YOUR CROCODILE HAS ARRIVED

More True Stories from a Curious Traveler

by Laurie McAndish King

Pub Date: June 30th, 2017
ISBN: 978-0-9986615-1-3
Publisher: Destination Insights

A writer continues her search for the offbeat in food and nature.

King (Wandering in Bali, 2017, etc.) is an author with an eye for the quirky. After applying that talent to positive effect in her first collection of travel essays, Lost, Kidnapped, Eaten Alive! (2014), she follows up with this volume, in which her experiences range from a chocolate massage in Spain to an establishment specializing in aboriginal cuisine in Australia. The pan-fried saltwater crocodile tail she selects from the menu at the Gugidjela restaurant in the Grampians in Victoria, she reports, has a “unique texture...surprisingly similar to a bicycle tire.” The formula is similar to her first book—closely observed gastronomic and natural history vignettes laced with a sense of a disappearing world as civilization encroaches on the wilds. Her trips, she laments, “provide a stark reminder of the pace at which we’re losing national—and international—treasures.” Those riches include the Giant Gippsland Earthworm, which King encounters at a museum in Australia. The creature is “threatened by drought, use of pesticides and fertilizers, and even the collection of individual worms.” Particularly affecting is the plight of the elephant Sama, who lost her right front foot and part of her lower leg when she stepped on a land mine during the Sri Lankan civil war. Now a resident of an elephant orphanage, Sama gazes at the author with “the saddest expression I have ever seen...a mixture of resignation and anguish.” There are some intriguing human characters, too, including a Brazilian shaman and the founder of a bear refuge in Alaska. King resorts to some padding with unexceptional essays on sampling the hallucinogen ayahuasca in California and attending a conference of UFO enthusiasts.
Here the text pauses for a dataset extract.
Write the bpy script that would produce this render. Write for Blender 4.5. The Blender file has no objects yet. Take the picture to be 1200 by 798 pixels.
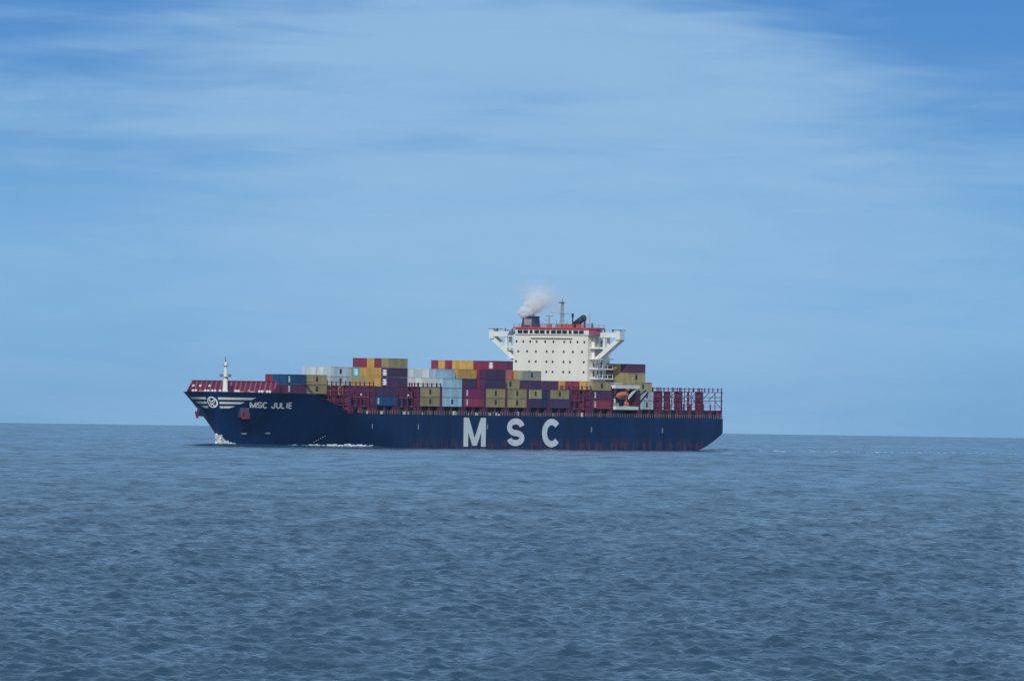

She is on more solid ground describing confrontations with haggis, the Scottish national delicacy consisting mostly of sheep entrails. “Redolent with nutmeg, warmed by black pepper, and with a slight minerality...it reminded me of a mild-flavored, perfectly textured pâté,” she writes. And from Taiwan, she provides a mouthwatering account of her mission to discover the secrets of making soup dumplings, each one an intricate fusion of dough and filling that turns into a “perfect little gem.”

This enjoyable book comes alive with descriptions of everything from a giant earthworm to tantalizing soup dumplings.